La chirurgie esthétique est une tentation séduisante : elle promet de raffermir çà et là, de contrer quelques rides, d’avoir l’air en forme. Mais qu’espère-t-on vraiment ? Peut-être d’abord de montrer aux autres une « meilleure version de soi », selon l’expression en vogue, qui nous apparenterait à des logiciels qu’on met à jour, ou encore de « se réinventer », terme qui prolifère un peu partout.

Mais nous sommes pris en étau entre deux discours. D’une part, l’air du temps glorifie le fait d’être soi : il faut s’assumer, être tel qu’on est, ne pas céder aux injonctions physiques, et bientôt prétendre que chacun est beau, quelle que soit son apparence. De l’autre, une célébration permanente de la jeunesse et de la minceur, dans une société où l’image n’a jamais été aussi présente.

Comme si le premier discours servait à masquer le second : on affiche une tolérance convenue, prétendue bienveillante, mais derrière cette parade officielle, chacun sait bien quels sont les canons de beauté en vigueur. C’est le propre de la beauté, d’ailleurs : elle peut être tributaire d’une influence culturelle (en fonction des époques, des latitudes), mais

elle n’est pas subjective. « Les privilèges de la beauté sont immenses. Elle agit même sur ceux qui ne la constatent pas », écrit Jean Cocteau dans Les Enfants terribles.
Il n’est donc pas bien vu d’afficher sa minceur avec fierté, sous peine d’être accusé de faire du body shaming (du dénigrement, de la discrimination physique). Tout se joue avec hypocrisie, car la beauté et, son corollaire, la jeunesse n’en restent pas moins recherchées.
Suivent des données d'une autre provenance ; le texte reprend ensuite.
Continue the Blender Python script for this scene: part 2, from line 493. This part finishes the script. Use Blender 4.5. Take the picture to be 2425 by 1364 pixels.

Une autre espérance se loge dans les interventions esthétiques : celle d’arrêter le temps, de bloquer le processus, de nous conserver en l’état, de nous momifier vivant en quelque sorte. Un orgueil humain (l’ubris) apparaît dans cette illusion de maîtrise : la technique, la médecine, les cosmétiques, devraient contrer la nature. Outre l’impossibilité, l’engrenage appellera toujours davantage d’interventions, changeant drastiquement le visage. Récemment, constater l’absence d’expressions faciales naturelles de la chanteuse Shakira m’a attristée : comme le personnage de Rock’n’roll, ce visage était un aveu d’échec à accepter le temps. Pourquoi ne pas faire son âge serait un compliment ?

Il y a une élégance, une résistance même, dans le visage ridé qu’aucune injection n’est venue transformer. C’est celui d’Audrey Hepburn, à la fin de sa vie, qui montre une actrice qui a été excessivement belle ne pas nier les marques du temps. Celui aussi de Jean d’Ormesson où le regard pétillant témoigne d’un esprit vif et joyeux, d’une âme facétieuse. Des beautés aucunement ternies par l’âge.

Le philosophe Levinas explique que notre visage est la marque de notre vulnérabilité et de notre nudité, le support de notre rencontre
avec l’autre. Et il y a de la sincérité et de l’authenticité dans ces visages marqués

par les années, mais resplendissants. Et aussi, je crois, une certaine gratitude pour les évènements traversés. Chérir les pattes d’oie et les rides naissantes permet alors de dire « c’est bien moi qui ai vécu, et non pas un être factice créé par mon orgueil et mon ennui », comme le formule Perdican.